Starring alongside Elizabeth Taylor and Montgomery Clift, Katherine Hepburn played the detestable Violet Venable in Suddenly, Last Summer (1959). By then in her 50s, she had a number of box office hits under her belt. But in many ways Hepburn was an unlikely Hollywood star; fiercely independent, opinionated and tomboyish, she was turned down for the lead role in Gone With the Wind for being “difficult and lofty”. Despite this, she went on to transcend that of an adored actress and became an important cultural figure in her own right; refusing to conform to society’s expectations of women and a feminist long before it became fashionable.

With each generation the picture is obliged to be more stimulating.

Burt Glinn
© Burt Glinn | Magnum Photos

Born in Pittsburgh, Pennsylvania, Burt Glinn served in the United States Army between 1943 and 1946, before studying literature at Harvard University, where he edited and photographed for the Harvard Crimson college newspaper. From 1949 to 1950, Glinn worked for LIFE magazine before becoming a freelancer.

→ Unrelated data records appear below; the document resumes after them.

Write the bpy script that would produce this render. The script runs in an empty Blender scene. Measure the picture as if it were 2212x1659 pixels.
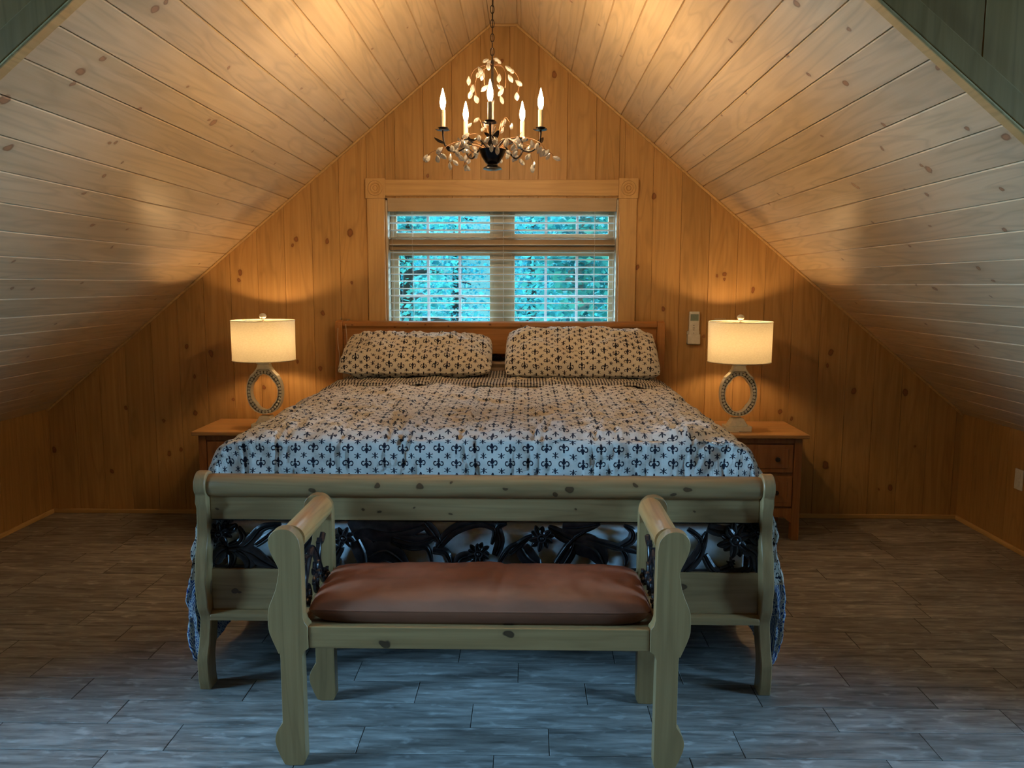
import bpy, bmesh, math, random
from mathutils import Vector, Matrix, noise
rng = random.Random(7)
sc = bpy.context.scene
COL = sc.collection
R_ = math.radians

# ------------------------------------------------------------------ camera
CF, CP, CYW, CR, CH = 1741.55, .1229, -.0179, .0021, 1.468
cy_, sy_ = math.cos(CYW), math.sin(CYW)
FW = Vector((sy_*math.cos(CP), cy_*math.cos(CP), -math.sin(CP)))
R0 = Vector((cy_, -sy_, 0)); U0 = R0.cross(FW)
RT = R0*math.cos(CR) + U0*math.sin(CR); UPV = U0*math.cos(CR) - R0*math.sin(CR)
cam_d = bpy.data.cameras.new('camera'); cam = bpy.data.objects.new('camera', cam_d); COL.objects.link(cam)
cam_d.sensor_fit = 'HORIZONTAL'; cam_d.sensor_width = 36; cam_d.lens = 36*CF/2212
cam_d.clip_start = .05; cam_d.clip_end = 200
m4 = Matrix.Identity(4)
for i in range(3):
    m4[i][0] = RT[i]; m4[i][1] = UPV[i]; m4[i][2] = -FW[i]
m4[2][3] = CH
cam.matrix_world = m4
sc.camera = cam

def at(px, py, Y):
    """point of the photograph on the vertical plane at distance Y -> (X, Z)"""
    d = FW*CF + RT*(px-1106) + UPV*(829.5-py)
    t = Y/d.y
    return (d.x*t, CH+d.z*t)

# ------------------------------------------------------------------ helpers
class MB:
    def __init__(s): s.v = []; s.f = []; s.uv = None
    def add(s, vs, fs):
        o = len(s.v); s.v += [tuple(v) for v in vs]; s.f += [tuple(i+o for i in f) for f in fs]; return s
    def box(s, a, b):
        x0, y0, z0 = a; x1, y1, z1 = b
        vs = [(x0,y0,z0),(x1,y0,z0),(x1,y1,z0),(x0,y1,z0),(x0,y0,z1),(x1,y0,z1),(x1,y1,z1),(x0,y1,z1)]
        return s.add(vs, [(0,3,2,1),(4,5,6,7),(0,1,5,4),(1,2,6,5),(2,3,7,6),(3,0,4,7)])
    def prism(s, poly, axis, a, b):
        """poly of 2D points in the plane across axis; axis 'x': (y,z), 'y': (x,z), 'z': (x,y)"""
        n = len(poly)
        def P(p, h):
            return {'x': (h,p[0],p[1]), 'y': (p[0],h,p[1]), 'z': (p[0],p[1],h)}[axis]
        vs = [P(p, a) for p in poly] + [P(p, b) for p in poly]
        return s.add(vs, [tuple(range(n))[::-1], tuple(range(n, 2*n))] + [(i, (i+1) % n, n+(i+1) % n, n+i) for i in range(n)])
    def tube(s, path, r, n=8, cap=True):
        pts = [Vector(p) for p in path]; rs = r if isinstance(r, (list, tuple)) else [r]*len(pts)
        vs = []; fs = []; prev = None
        for i, p in enumerate(pts):
            d = (pts[min(i+1, len(pts)-1)] - pts[max(i-1, 0)])
            if d.length < 1e-9: d = Vector((0,0,1))
            d.normalize()
            if prev is None:
                a = d.cross(Vector((0,0,1)) if abs(d.z) < .9 else Vector((1,0,0))).normalized()
            else:
                a = (prev - d*prev.dot(d))
                a = a.normalized() if a.length > 1e-6 else d.orthogonal().normalized()
            prev = a; b = d.cross(a)
            for k in range(n):
                t = 2*math.pi*k/n
                vs.append(p + (a*math.cos(t) + b*math.sin(t))*rs[i])
        m = len(pts)
        for i in range(m-1):
            for k in range(n):
                fs.append((i*n+k, i*n+(k+1) % n, (i+1)*n+(k+1) % n, (i+1)*n+k))
        if cap: fs.append(tuple(range(n))[::-1]); fs.append(tuple(range((m-1)*n, m*n)))
        return s.add(vs, fs)
    def lathe(s, prof, c=(0,0,0), n=24, sx=1, sy=1, cap=True):
        vs = []; fs = []
        for r, z in prof:
            for k in range(n):
                t = 2*math.pi*k/n; vs.append((c[0]+r*sx*math.cos(t), c[1]+r*sy*math.sin(t), c[2]+z))
        for i in range(len(prof)-1):
            for k in range(n):
                fs.append((i*n+k, i*n+(k+1) % n, (i+1)*n+(k+1) % n, (i+1)*n+k))
        if cap: fs.append(tuple(range(n))[::-1]); fs.append(tuple(range((len(prof)-1)*n, len(prof)*n)))
        return s.add(vs, fs)
    def ball(s, c, r, n=10, m=6, sz=1):
        prof = [(max(r*math.sin(math.pi*i/m), 1e-5), -r*sz*math.cos(math.pi*i/m)) for i in range(m+1)]
        return s.lathe(prof, c, n)

def spline(pts, n=6):
    P = [Vector(p) for p in pts]; out = []
    for i in range(len(P)-1):
        a = P[max(i-1, 0)]; b = P[i]; c = P[i+1]; d = P[min(i+2, len(P)-1)]
        for k in range(n):
            t = k/n
            out.append(.5*((2*b) + (c-a)*t + (2*a-5*b+4*c-d)*t*t + (3*b-a-3*c+d)*t**3))
    out.append(P[-1]); return out

def link(o, parent=None):
    COL.objects.link(o)
    if parent is not None: o.parent = parent
    return o

def obj(name, mb, mat, parent=None, bevel=0, smooth=0, uv=None, seg=2, vs=None, bang=40):
    me = bpy.data.meshes.new(name); me.from_pydata(mb.v, [], mb.f)
    bm = bmesh.new(); bm.from_mesh(me); bmesh.ops.recalc_face_normals(bm, faces=bm.faces); bm.to_mesh(me); bm.free()
    for m in (mat if isinstance(mat, list) else [mat]): me.materials.append(m)
    if uv:
        ul = me.uv_layers.new(name='UVMap')
        for lp in me.loops: ul.data[lp.index].uv = uv[lp.vertex_index]
    if smooth:
        me.shade_smooth()
        if smooth < 180: me.set_sharp_from_angle(angle=R_(smooth))
    o = bpy.data.objects.new(name, me); link(o, parent)
    if bevel:
        b = o.modifiers.new('bevel', 'BEVEL'); b.width = bevel; b.segments = seg; b.limit_method = 'ANGLE'; b.angle_limit = R_(bang)
        b.harden_normals = False
    return o

def thing(name, label, cat, group=None, loc=(0,0,0)):
    o = bpy.data.objects.new(name, None); o.empty_display_size = .1; o.location = loc; COL.objects.link(o)
    o['label'] = label; o['category'] = cat
    if group: o['group'] = group
    return o
def tag(o, label, cat, group=None):
    o['label'] = label; o['category'] = cat
    if group: o['group'] = group
    return o
def struct(name, mb, mat, parent=None, **k):
    o = obj(name, mb, mat, parent, **k)
    if parent is None: o['kind'] = 'structure'
    return o
def copy_tree(o, parent=None):
    c = o.copy(); COL.objects.link(c)
    if parent is not None: c.parent = parent
    for ch in list(o.children): copy_tree(ch, c)
    return c

# ------------------------------------------------------------------ node helper
class NT:
    def __init__(s, mat):
        s.t = mat.node_tree; s.t.nodes.clear()
    def n(s, typ, ins=None, **props):
        nd = s.t.nodes.new(typ)
        for k, v in props.items(): setattr(nd, k, v)
        for k, v in (ins or {}).items():
            if isinstance(v, bpy.types.NodeSocket): s.t.links.new(v, nd.inputs[k])
            else: nd.inputs[k].default_value = v
        return nd
    def m(s, op, a, b=None, c=None, clamp=False):
        ins = {0: a}
        if b is not None: ins[1] = b
        if c is not None: ins[2] = c
        nd = s.n('ShaderNodeMath', ins, operation=op, use_clamp=clamp); return nd.outputs[0]
    def mix(s, f, a, b, mode='MIX'):
        nd = s.n('ShaderNodeMix', {0: f}, data_type='RGBA', blend_type=mode)
        for i, v in ((6, a), (7, b)):
            if isinstance(v, bpy.types.NodeSocket): s.t.links.new(v, nd.inputs[i])
            else: nd.inputs[i].default_value = (*v, 1) if len(v) == 3 else v
        return nd.outputs[2]
    def mr(s, v, a, b, c=0, d=1, smooth=False):
        nd = s.n('ShaderNodeMapRange', {0: v, 1: a, 2: b, 3: c, 4: d}); nd.clamp = True
        if smooth: nd.interpolation_type = 'SMOOTHSTEP'
        return nd.outputs[0]
    def out(s, sh):
        o = s.n('ShaderNodeOutputMaterial'); s.t.links.new(sh, o.inputs[0])

def newmat(name):
    m = bpy.data.materials.new(name); m.use_nodes = True; return m, NT(m)
def c4(c): return (c[0], c[1], c[2], 1)

def plain(name, col, rough=.5, metal=0, spec=.5, emis=None, es=0, coat=0):
    m, t = newmat(name)
    ins = {'Base Color': c4(col), 'Roughness': rough, 'Metallic': metal, 'Specular IOR Level': spec, 'Coat Weight': coat}
    if emis: ins['Emission Color'] = c4(emis); ins['Emission Strength'] = es
    tc = t.n('ShaderNodeTexCoord').outputs['Object']
    nz = t.n('ShaderNodeTexNoise', {'Vector': tc, 'Scale': 60.0, 'Detail': 3.0}).outputs[0]
    b = t.n('ShaderNodeBsdfPrincipled', ins)
    cc = t.mix(t.mr(nz, .3, .7), tuple(v*.92 for v in col), tuple(min(v*1.06, 1) for v in col))
    t.t.links.new(cc, b.inputs['Base Color'])
    t.out(b.outputs[0]); return m

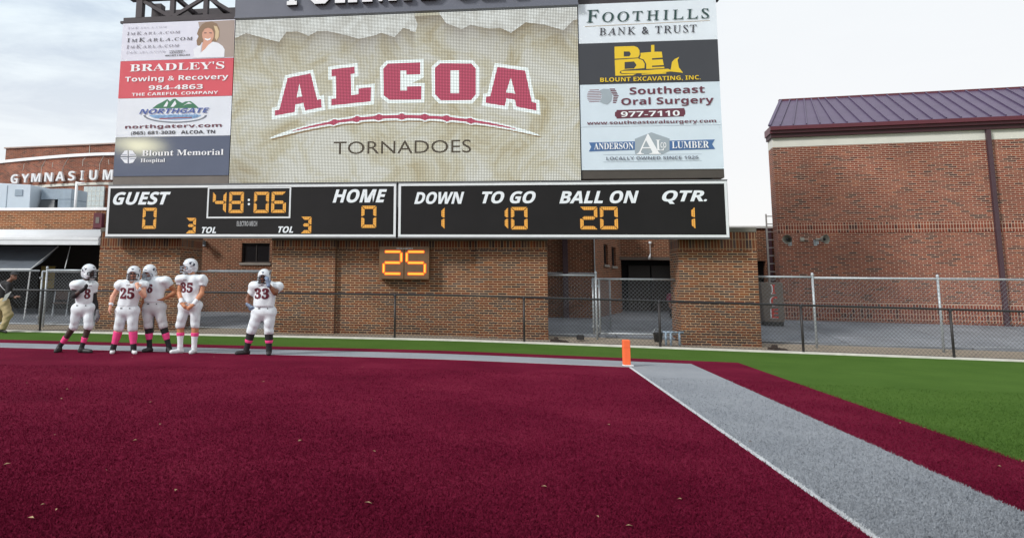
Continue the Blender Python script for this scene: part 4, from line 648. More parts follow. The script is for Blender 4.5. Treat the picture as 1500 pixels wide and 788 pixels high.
MB().box(XS0-.02,XS1+.02,YB+.03,YB+.3,ZS0-.02,ZS1+.01).build('screen_cabinet',BOARD,t)
PARCH=led_screen('screen_parchment',[(0,s2l(150,134,104)),(.34,s2l(182,172,140)),(.47,s2l(202,199,178)),(.58,s2l(212,213,203)),(1,s2l(228,230,226))],.75,1.28)
PAPER=led_screen('screen_paper',[(0,s2l(180,178,168)),(.45,s2l(206,208,202)),(.6,s2l(222,226,222)),(1,s2l(232,236,232))],2.6,1.3)
SCR={k:led_screen('screen_'+k,None,1,1.38,plain=s2l(*c)) for k,c in dict(screen_maroon=(182,78,102),screen_white=(240,250,248),screen_shadow=(146,126,96),screen_ink=(78,70,58)).items()}
# parchment picture: grid of picture values (1 = brown shade under the torn edge)
def torn_z(x):
    for tb in (TORN_L,TORN_R):
        if tb[0][0]-1e-6<=x<=tb[-1][0]+1e-6:
            for (xa,za),(xb,zb_) in zip(tb,tb[1:]):
                if min(xa,xb)<=x<=max(xa,xb) and xb!=xa: return za+(zb_-za)*(x-xa)/(xb-xa)
    return 9.44
nx,nz=300,150; mb=MB(); xsn=np.linspace(XS0,XS1,nx+1); zsn=np.linspace(ZS0,ZS1,nz+1)
mb.v=[(float(x),YB,float(z)) for x in xsn for z in zsn]; mb.f=[(i*(nz+1)+j,(i+1)*(nz+1)+j,(i+1)*(nz+1)+j+1,i*(nz+1)+j+1) for i in range(nx) for j in range(nz)]
scr=mb.build('display',PARCH,t); a=scr.data.attributes.new('picture','FLOAT','POINT'); vals=[]
for x in xsn:
    e=min(torn_z(float(x)),9.3)
    for z in zsn:
        dz=e-z; v=0
        if dz>-.05: v=.62*math.exp(-max(0,dz)/.42)
        v+=.30*math.exp(-((x-XS0)**2+(z-ZS0)**2*1.4)/1.2)
        vals.append(min(1,v))
a.data.foreach_set('value',vals)
def paper(tb,x_end):
    lp=[(XS0 if tb is TORN_L else tb[0][0],ZS1)]+([(XS0,tb[0][1])] if tb is TORN_L else [])+[p for p in tb]+([(XS1,tb[-1][1]),(XS1,ZS1)] if tb is TORN_R else [(tb[-1][0],ZS1)])
    mb=MB(); flat(mb,poly_shape([[(min(max(x,XS0),XS1),min(z,ZS1)) for x,z in lp]]),YB-.002); mb.build('torn_paper',PAPER,scr)
paper(TORN_L,0); paper(TORN_R,0)
artwork(scr,'screen_outline',YB-.001,SCR,'letter_outline',.003,offset=.10)
artwork(scr,'screen',YB-.001,SCR,'school_lettering',.003); lettering(scr,'screen',YB-.004,SCR)
MB().box(2.056,2.084,YB-.01,YB+.3,4.44,9.5).build('side_channel',BLACK,t)

# ================================================================== PLAY CLOCK
t=thing('play_clock','bronze play clock with glowing 25 on the recessed brick panel','clock',(-2.92,20.75,1.64))
CB=mat('clock_bronze',s2l(112,84,58),.5,.1,var=.15,vscale=5)
yc=20.72
MB().box(-3.665,-2.935,yc,yc+.29,1.64,2.575).build('cabinet',CB,t,bevel=.012); MB().box(-2.925,-2.205,yc,yc+.29,1.64,2.575).build('cabinet',CB,t,bevel=.012)
CORE=mat('clock_segment',(.3,.1,.01),.5,var=0,emit=(1,.52,.05),estr=1.08); HALO=mat('clock_glow',(.3,.06,.01),.4,var=0,emit=(1,.13,.008),estr=.8)  # outer orange emission paints the glow around each lit segment
for d,x0,x1 in (('2',-3.555,-2.985),('5',-2.885,-2.30)):
    w_=.062; za,zb_=1.765,2.455; zm=(za+zb_)/2; rc=lambda a,b,c,d:[(a+.012,c),(b-.012,c),(b,(c+d)/2),(b-.012,d),(a+.012,d),(a,(c+d)/2)] if b-a>d-c else [(a,c+.012),((a+b)/2,c),(b,c+.012),(b,d-.012),((a+b)/2,d),(a,d-.012)]
    sp=dict(a=rc(x0+.06,x1-.05,zb_-w_,zb_),d=rc(x0+.06,x1-.05,za,za+w_),g=rc(x0+.06,x1-.06,zm-w_/2,zm+w_/2),f=rc(x0,x0+w_,zm+.025,zb_-.055),b=rc(x1-w_,x1,zm+.025,zb_-.055),e=rc(x0,x0+w_,za+.055,zm-.025),c=rc(x1-w_,x1,za+.055,zm-.025)); so_=MB(); si=MB()
    for s_ in SEG[d]: flat(so_,poly_shape([sp[s_]],offset=.014),yc-.004); flat(si,poly_shape([sp[s_]],offset=-.010),yc-.012)
    o=so_.build('digit',HALO,t); si.build('lit_segment',CORE,o)
mb=MB()
for i in range(11): mb.box(-3.15+i*.044,-3.15+i*.044+.026,yc-.006,yc+.002,2.505,2.527)
mb.build('maker_mark',TRIMW,t)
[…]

He became an associate member of Magnum in 1951, along with Eve Arnold and Dennis Stock – the first Americans to join the young photo agency – and a full member in 1954.

Glinn made his mark with spectacular color series on the South Seas, Japan, Russia, Mexico and California. His reportages have appeared in Esquire, Geo, Travel and Leisure, Fortune, Life and Paris-Match. He has covered such monumental news events as the Sinai War, the US Marine invasion of Lebanon, and Fidel Castro’s takeover of Cuba.